======== Dataset content

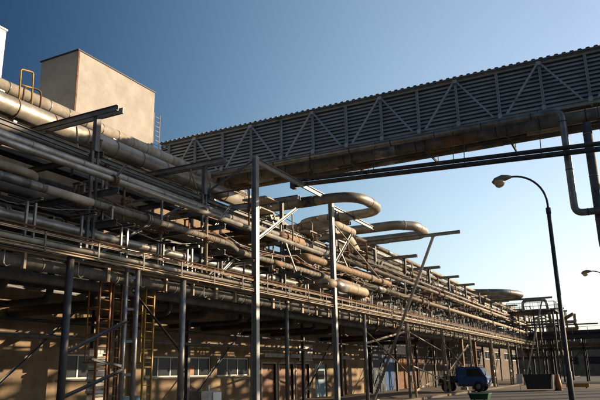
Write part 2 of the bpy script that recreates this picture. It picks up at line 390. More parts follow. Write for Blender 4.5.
# A frame trestles
def aframe(y, h=4.95):
    MB().ibeam((-14.1, y, .02), (-14.1, y, h), .16, .16, up=(0, 1, 0)).build('trestle_leg', 'galv', RK)
    MB().ibeam((-14.1, y+1.35, .02), (-14.1, y+.25, h), .14, .14, up=(0, 1, 0)).build('trestle_leg', 'tan', RK)
    for k in range(3):
        z = 1+k*1.2; MB().bar((-14.1, y+.1, z), (-14.1, y+1.22-z*.2, z), .05, .08).build('trestle_rung', 'paint', RK)
    MB().box((-14.02, y-.16, 1.5), (-13.99, y+.22, 1.72)).build('number_plate', 'white', RK)
for yy in (43.4, 52.4, 62, 72, 82, 92): aframe(yy)
for a, b in (((-14.15, 44.6, 2.1), (-14.15, 52.3, 1.1)), ((-14.15, 44.6, .4), (-14.15, 52.3, 1.4)), ((-14.15, 43.6, 4.5), (-14.15, 52.3, 3.3)), ((-14.15, 36.0, 3.4), (-14.15, 43.3, 4.4)), ((-14.15, 36.0, 4.1), (-14.15, 43.3, 1.7)),
             ((-14.15, 53.6, 1.5), (-14.15, 61.9, 4.1)), ((-14.15, 53.6, 3.8), (-14.15, 61.9, 1.2))):
    MB().angle(a, b, .10).build('brace', 'tan', RK)
# walkway / cable duct along the front, lower edge of the rack
WK = MB()
for z, w, h in ((5.54, .06, .06), (5.12, .10, .10)):
    WK.chan((-13.95, -2, z), (-13.95, 118, z), w, h)
    WK.chan((-14.65, -2, z), (-14.65, 118, z), w, h)
wk = WK.build('cable_tray', 'tan', RK)
for i in range(60):
    y0 = -2+i*2.0
    if R.random() < .45: continue
    MB().box((-14.55, y0+.02, 5.21), (-14.25, y0+R.uniform(.8, 1.98), 5.225+R.uniform(0, .02))).build('floor_plate', R.choice(['tan', 'galv', 'rust']), RK)
for k, (x, z, r, m) in enumerate(((-14.08, 5.31, .07, 'cream'), (-14.33, 5.33, .08, 'tan'), (-14.48, 5.30, .05, 'brown'))):
    MB().tube([(x, -2, z), (x, 118, z)], r, 10).build('tray_pipe', m, RK)
mb = MB()
for i in range(60): mb.box((-13.93, -1.98+i*2.0, 5.05), (-13.9, -1.93+i*2.0, 5.6))
mb.build('tray_strap', 'paint', RK, kind='stuff')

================

Go through the listing above and quote it exactly, apart from its images.

Write part 2 of the bpy script that recreates this picture. It picks up at line 390. More parts follow. Write for Blender 4.5.
# A frame trestles
def aframe(y, h=4.95):
    MB().ibeam((-14.1, y, .02), (-14.1, y, h), .16, .16, up=(0, 1, 0)).build('trestle_leg', 'galv', RK)
    MB().ibeam((-14.1, y+1.35, .02), (-14.1, y+.25, h), .14, .14, up=(0, 1, 0)).build('trestle_leg', 'tan', RK)
    for k in range(3):
        z = 1+k*1.2; MB().bar((-14.1, y+.1, z), (-14.1, y+1.22-z*.2, z), .05, .08).build('trestle_rung', 'paint', RK)
    MB().box((-14.02, y-.16, 1.5), (-13.99, y+.22, 1.72)).build('number_plate', 'white', RK)
for yy in (43.4, 52.4, 62, 72, 82, 92): aframe(yy)
for a, b in (((-14.15, 44.6, 2.1), (-14.15, 52.3, 1.1)), ((-14.15, 44.6, .4), (-14.15, 52.3, 1.4)), ((-14.15, 43.6, 4.5), (-14.15, 52.3, 3.3)), ((-14.15, 36.0, 3.4), (-14.15, 43.3, 4.4)), ((-14.15, 36.0, 4.1), (-14.15, 43.3, 1.7)),
             ((-14.15, 53.6, 1.5), (-14.15, 61.9, 4.1)), ((-14.15, 53.6, 3.8), (-14.15, 61.9, 1.2))):
    MB().angle(a, b, .10).build('brace', 'tan', RK)
# walkway / cable duct along the front, lower edge of the rack
WK = MB()
for z, w, h in ((5.54, .06, .06), (5.12, .10, .10)):
    WK.chan((-13.95, -2, z), (-13.95, 118, z), w, h)
    WK.chan((-14.65, -2, z), (-14.65, 118, z), w, h)
wk = WK.build('cable_tray', 'tan', RK)
for i in range(60):
    y0 = -2+i*2.0
    if R.random() < .45: continue
    MB().box((-14.55, y0+.02, 5.21), (-14.25, y0+R.uniform(.8, 1.98), 5.225+R.uniform(0, .02))).build('floor_plate', R.choice(['tan', 'galv', 'rust']), RK)
for k, (x, z, r, m) in enumerate(((-14.08, 5.31, .07, 'cream'), (-14.33, 5.33, .08, 'tan'), (-14.48, 5.30, .05, 'brown'))):
    MB().tube([(x, -2, z), (x, 118, z)], r, 10).build('tray_pipe', m, RK)
mb = MB()
for i in range(60): mb.box((-13.93, -1.98+i*2.0, 5.05), (-13.9, -1.93+i*2.0, 5.6))
mb.build('tray_strap', 'paint', RK, kind='stuff')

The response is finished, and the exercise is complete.